→ Information supplied:

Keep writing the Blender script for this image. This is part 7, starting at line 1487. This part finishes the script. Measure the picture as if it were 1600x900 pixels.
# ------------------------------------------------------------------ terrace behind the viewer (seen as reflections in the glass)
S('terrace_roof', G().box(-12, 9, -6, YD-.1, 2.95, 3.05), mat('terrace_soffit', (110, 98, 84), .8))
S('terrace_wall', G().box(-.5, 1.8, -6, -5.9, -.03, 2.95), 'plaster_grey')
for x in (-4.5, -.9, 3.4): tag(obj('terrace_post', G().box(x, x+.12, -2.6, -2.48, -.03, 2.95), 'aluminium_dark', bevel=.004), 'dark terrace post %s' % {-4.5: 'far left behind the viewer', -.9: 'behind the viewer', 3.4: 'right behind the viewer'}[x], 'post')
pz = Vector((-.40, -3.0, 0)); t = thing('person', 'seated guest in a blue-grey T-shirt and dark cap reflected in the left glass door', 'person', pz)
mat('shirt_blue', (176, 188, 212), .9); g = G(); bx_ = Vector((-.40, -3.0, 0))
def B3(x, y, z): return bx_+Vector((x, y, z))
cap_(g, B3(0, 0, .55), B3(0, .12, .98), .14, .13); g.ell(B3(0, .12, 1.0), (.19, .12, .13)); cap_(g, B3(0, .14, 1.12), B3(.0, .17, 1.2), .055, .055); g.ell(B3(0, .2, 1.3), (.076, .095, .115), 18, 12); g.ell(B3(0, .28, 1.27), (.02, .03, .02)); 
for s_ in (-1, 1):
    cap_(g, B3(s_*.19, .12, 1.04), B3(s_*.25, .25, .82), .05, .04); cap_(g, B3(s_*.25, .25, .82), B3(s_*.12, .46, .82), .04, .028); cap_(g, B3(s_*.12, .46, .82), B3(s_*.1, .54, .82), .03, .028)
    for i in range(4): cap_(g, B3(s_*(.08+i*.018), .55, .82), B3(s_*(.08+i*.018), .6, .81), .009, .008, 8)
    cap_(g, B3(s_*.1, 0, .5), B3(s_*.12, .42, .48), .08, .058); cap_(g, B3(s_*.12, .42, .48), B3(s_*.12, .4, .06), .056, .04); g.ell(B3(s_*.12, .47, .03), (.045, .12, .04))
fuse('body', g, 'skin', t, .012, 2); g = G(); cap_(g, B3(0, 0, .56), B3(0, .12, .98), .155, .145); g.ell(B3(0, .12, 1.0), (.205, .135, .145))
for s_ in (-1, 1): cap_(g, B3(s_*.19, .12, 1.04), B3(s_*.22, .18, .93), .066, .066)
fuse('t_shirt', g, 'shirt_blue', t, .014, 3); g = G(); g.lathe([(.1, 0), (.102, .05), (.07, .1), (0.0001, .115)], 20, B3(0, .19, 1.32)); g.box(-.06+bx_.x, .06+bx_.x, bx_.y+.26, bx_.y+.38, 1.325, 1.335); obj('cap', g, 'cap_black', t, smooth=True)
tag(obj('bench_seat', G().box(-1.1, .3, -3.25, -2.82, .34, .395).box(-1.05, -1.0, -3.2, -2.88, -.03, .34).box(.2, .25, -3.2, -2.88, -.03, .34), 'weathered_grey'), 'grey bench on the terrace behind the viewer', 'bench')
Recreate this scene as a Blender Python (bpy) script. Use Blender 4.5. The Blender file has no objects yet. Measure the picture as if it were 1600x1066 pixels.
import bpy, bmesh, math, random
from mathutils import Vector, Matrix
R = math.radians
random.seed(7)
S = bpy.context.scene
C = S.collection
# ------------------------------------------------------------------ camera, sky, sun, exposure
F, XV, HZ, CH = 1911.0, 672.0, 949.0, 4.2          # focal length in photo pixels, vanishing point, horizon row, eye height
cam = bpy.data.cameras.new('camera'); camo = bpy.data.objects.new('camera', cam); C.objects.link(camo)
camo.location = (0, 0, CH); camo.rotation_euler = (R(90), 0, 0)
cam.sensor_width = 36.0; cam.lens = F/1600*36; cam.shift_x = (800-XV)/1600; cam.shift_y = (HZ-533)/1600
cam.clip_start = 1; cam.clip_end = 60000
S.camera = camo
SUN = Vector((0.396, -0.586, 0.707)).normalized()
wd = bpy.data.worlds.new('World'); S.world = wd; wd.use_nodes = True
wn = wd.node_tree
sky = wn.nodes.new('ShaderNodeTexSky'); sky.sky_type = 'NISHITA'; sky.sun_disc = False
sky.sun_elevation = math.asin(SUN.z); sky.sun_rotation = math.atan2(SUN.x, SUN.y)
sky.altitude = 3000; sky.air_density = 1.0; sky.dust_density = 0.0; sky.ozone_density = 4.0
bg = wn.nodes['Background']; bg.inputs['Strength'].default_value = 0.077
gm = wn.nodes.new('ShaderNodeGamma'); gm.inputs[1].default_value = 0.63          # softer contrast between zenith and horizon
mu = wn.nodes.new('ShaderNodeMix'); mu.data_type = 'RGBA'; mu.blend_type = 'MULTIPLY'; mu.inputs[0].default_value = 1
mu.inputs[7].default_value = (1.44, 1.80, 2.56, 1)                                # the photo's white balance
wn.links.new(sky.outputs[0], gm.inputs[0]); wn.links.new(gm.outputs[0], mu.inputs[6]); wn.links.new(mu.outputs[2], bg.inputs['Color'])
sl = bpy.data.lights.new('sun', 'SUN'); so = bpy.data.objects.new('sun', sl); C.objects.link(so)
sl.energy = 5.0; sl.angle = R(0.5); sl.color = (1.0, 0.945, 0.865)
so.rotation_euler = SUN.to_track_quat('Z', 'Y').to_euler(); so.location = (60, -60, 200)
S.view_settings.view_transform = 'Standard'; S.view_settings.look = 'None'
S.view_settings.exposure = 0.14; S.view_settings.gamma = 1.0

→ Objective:
In the entries above, find every line with the word "script" and list it.

→ Response to the exercise:
Keep writing the Blender script for this image. This is part 7, starting at line 1487. This part finishes the script. Measure the picture as if it were 1600x900 pixels.
Recreate this scene as a Blender Python (bpy) script. Use Blender 4.5. The Blender file has no objects yet. Measure the picture as if it were 1600x1066 pixels.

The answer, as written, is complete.